In many cases, relationships can sidetrack the development of the individual
because more focus is given to the partnership and the family. Maybe start the
day by exercising or going out for a walk. Meditate, listen to affirmations,
journal or read.
·
Do
something you always loved to, but never had the time to do. Yes, you think it’s
impossible to take time to learn something while all this is happening. Perhaps
it’s too difficult to invest in a hobby that was cast aside years ago. But, at
least make a note of what interests you and spend some time a day, even few
minutes either doing it or imagining yourself doing it in the future. Zumba or
salsa dancing, anyone?
·
Reach
out to people who make you feel good. You don’t have to share anything with
them yet, just because you have news. Being in the company of people who
enhance your mood or who make you laugh is one of the best ways to sooth your
soul during these hard times.
·
Make
a list of your short-term and long-term goals concerning this divorce with
regards to yourself, your children and your soon to be ex. Yes, whether you
like it or not, when you share children with someone, you do have a
relationship with them even after divorce. This could go on till your kids are
adults and then some. Your short-term goals may involve how to settle the
financial aspects of the separation, how
to navigate your children’s questions, how to adapt to sharing the children’s custody with your ex. Long- term
goals may be where do you see yourself financially in ten years, where would
you retire, how do you see yourself living life in your later years etc.
Choose
your battles carefully
·
Yes,
it can be tempting to lash out at your ex at every possible occasion, it may
even feel good while you’re at it, but, this behavior is soon going to keep you
stuck in an unhealthy loop with your thoughts and actions. You will keep
sidetracking your actual physical life (rational and pragmatic head focused
solutions) , while turning on the lights towards the emotions and heart related
aspects. Sure, if you need to question your ex about his or her intentions or
reasons, this should always be evoked in a decent manner. Let’s remember that
the fact that the divorce is even evoked is because there is a disconnect
between you and the other person. Discussions may help but are hardly going to
satisfy both individuals.
·
Try
to reign in those emotions and stay at least neutral when it comes to dealings
with your ex.
·
Your
divorce doesn’t have to be what the world thinks about divorce. You don’t have
to tear each other down. We only have a limited amount of time on earth and
this individual chose to spend time with you, maybe have a child or children
with you. Try and respect this choice that each of you made for your lives
until now.
·
Remember
that money is important to lead a comfortable life, but no amount of money
guarantees happiness and peace. So, even if your ego doesn’t agree easily, let
go to some extent and move forward. If need be, involve one mediator or friend
who can help give you some perspective in the situation.
Stop
playing the victim card/ blame game
·
You
will meet many people in the initial days after you start telling people about
the imminent divorce who will love to ask questions, bring down your ex and
agree with everything you tell them or accuse your ex of. Remember, these
people have their own lives and a few minutes of discussion will never give
them the right perspective or the same view that you have in your relationship.

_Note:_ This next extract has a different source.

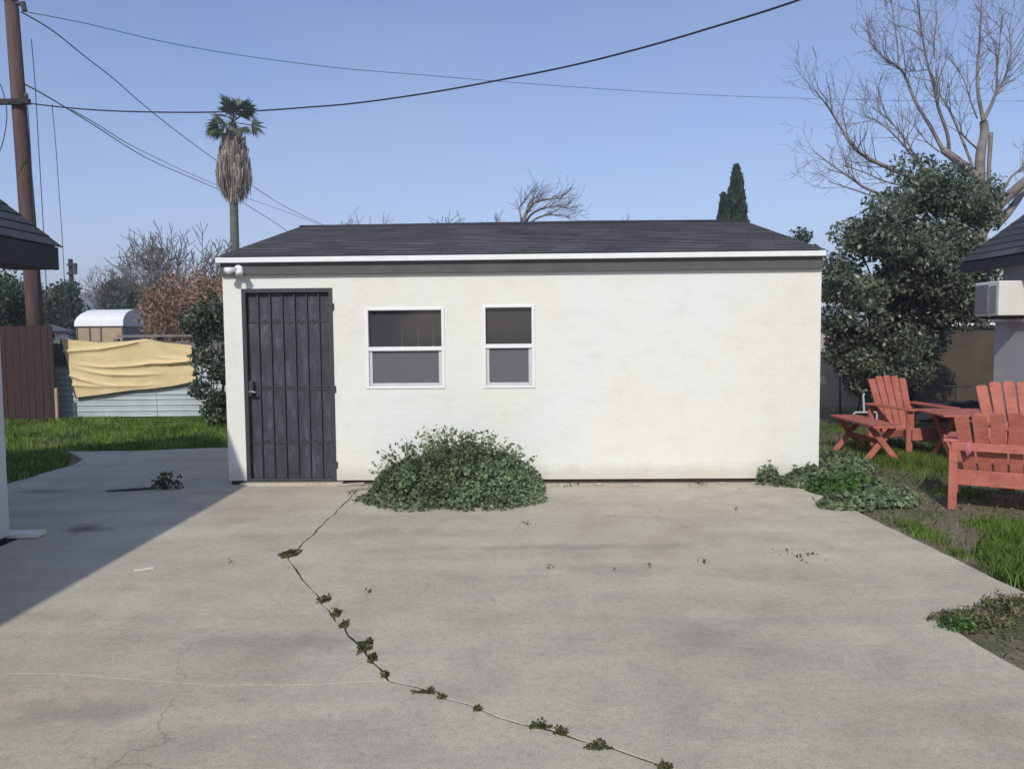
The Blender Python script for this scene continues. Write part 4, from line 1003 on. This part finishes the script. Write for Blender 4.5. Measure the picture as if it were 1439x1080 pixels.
mb.poly([(xl(z), y, z) for y, z in rows])
mb.build('cover', 'canopy', cs, world=True, smooth=False, recalc=False)
MB().poly([(xb+.075, y, z) for y, z in rows]).build('end_panel', 'house_grey', cs, world=True)  # end of the white cover, its shade put into the grey colour
xa, xb = P(60, 460, 38.5).x, P(101, 460, 38.5).x
nh = empty('house', ((xa+xb)/2, 36, 0), 0, 'small pale house with a grey sloping roof behind the pole on the left', 'house')
zA, zB = P(75, 448, 34).z, P(104, 462, 34).z
MB().box(xa-2, xb, 34, 38, -.05, zB-.05).build('wall', 'house_white', nh, world=True)
MB().prism([(xa-2.3, zB-.1), (xa-1, zA+.3), (xb+.3, zB-.05), (xb+.3, zB-.15)], 33.8, 38.2).build('roof', 'greywall', nh, world=True)
hb = MB(); Yh = 520; nxh, nyh = 90, 14
xh0, xh1 = -520, 420
def hz(x, v):
    px = PW/2+x/Yh*FPX
    top = np.interp(px, [-200, 60, 95, 120, 140, 165, 200, 300, 500, 900, 1200, 1700], [44, 26, 27, 33, 35, 31, 30, 26, 20, 18, 20, 14])
    return -2+(top+1.5*noise.noise(Vector((x*.02, v*3, 0)))+.7*noise.noise(Vector((x*.09, v*9, 4))))*math.sin(math.pi*v)**.8
for j in range(nyh+1):
    for i in range(nxh+1):
        v = j/nyh; x = xh0+(xh1-xh0)*i/nxh; hb.v.append(Vector((x, Yh-150+v*300, hz(x, v) if 0 < j < nyh else -2)))
for j in range(nyh):
    for i in range(nxh): a = j*(nxh+1)+i; hb.f.append((a, a+1, a+nxh+2, a+nxh+1))
struct(hb.build('hills', 'hill', smooth=True))
hz_ = MB().box(-700, 700, -40, 760, -3, 60).build('haze', 'hill')
hz_['kind'] = 'stuff'
hm = bpy.data.materials.new('haze_air'); hm.use_nodes = True; tr = hm.node_tree; tr.nodes.remove(tr.nodes['Principled BSDF'])
pv = tr.nodes.new('ShaderNodeVolumePrincipled'); pv.inputs['Color'].default_value = (.80, .86, 1.0, 1); pv.inputs['Density'].default_value = .0014; pv.inputs['Anisotropy'].default_value = .0
tr.links.new(pv.outputs[0], tr.nodes['Material Output'].inputs['Volume']); hz_.data.materials.clear(); hz_.data.materials.append(hm)
# ------------------------------------------------------------------ grass and weeds
def scatter(x0, x1, y0, y1, n, keep):
    out = []
    X = rng.uniform(x0, x1, n); Y = rng.uniform(y0, y1, n)
    for x, y in zip(X, Y):
        if keep(x, y): out.append((x, y, GZ))
    return out
def nz(x, y, s, o=0): return noise.noise(Vector((x*s, y*s, o)))
def lkeep(x, y):
    if y > 15.7: return False
    lim = 11.25+.12*nz(x, y, 2)
    a = y > lim or x < np.interp(y, [6, 8.7, 10.2, 11.2], [-5.5, -5.7, -5.75, -6.5])+.15*nz(x, y, 2.2)
    return a and random.random() < .55+.9*nz(x, y, .9, 3)+.35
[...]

Using the victim card will soon get old and all you will get by using it long
term is to continue to stay in the ‘current emotional’ state. Whether that be
anger, hatred , sadness or a mix of them all.
·
This
situation, even though it’s a hard pill to accept right now is a consequence of
either circumstances outside of your control or choices made by you. You may
need to take accountability about where you stand. Even if it’s a situation out
of your control, remove the Blame cape or the ‘why me?’ and start by taking a
deep breath, saying, ‘yes, this is happening to me and it sure doesn’t feel
good right now, but, I’m going to be fine. I have all that it takes to go
through these moments.
·
Each
time you get tempted to blame your ex, try to look at the long-term goal of
where you see yourself in the future in relation to him or her. Setting the
tone with that of anger will create a future of probable discord.
Try to
change your daily habits to benefit you
·
Break
down each day into segments or fractions of hours if it’s really difficult to
be able to sanely get through each of them. One step at a time, one foot in
front of the other.For example, ‘I feel miserable each morning from not having slept the
night before. But, I can focus on making myself that lovely tea that I bought
yesterday. I can then take a shower and get the breakfast that my children
love’.
·
Try
not to involve too many people in the process. More the people involved, more
that chances of having your energy drained.
·
Opinions
are to be listened to, but remember you
know what is best for yourself.
·
Enjoy
the newness of the life you are living or going to live. ‘Enjoy’ may seem like
an extreme word in the situation but if you look at life from a distance, all
things that were new, exciting or painful stand out in the grand scheme of
things. These are what we remember as milestones or turning points in life.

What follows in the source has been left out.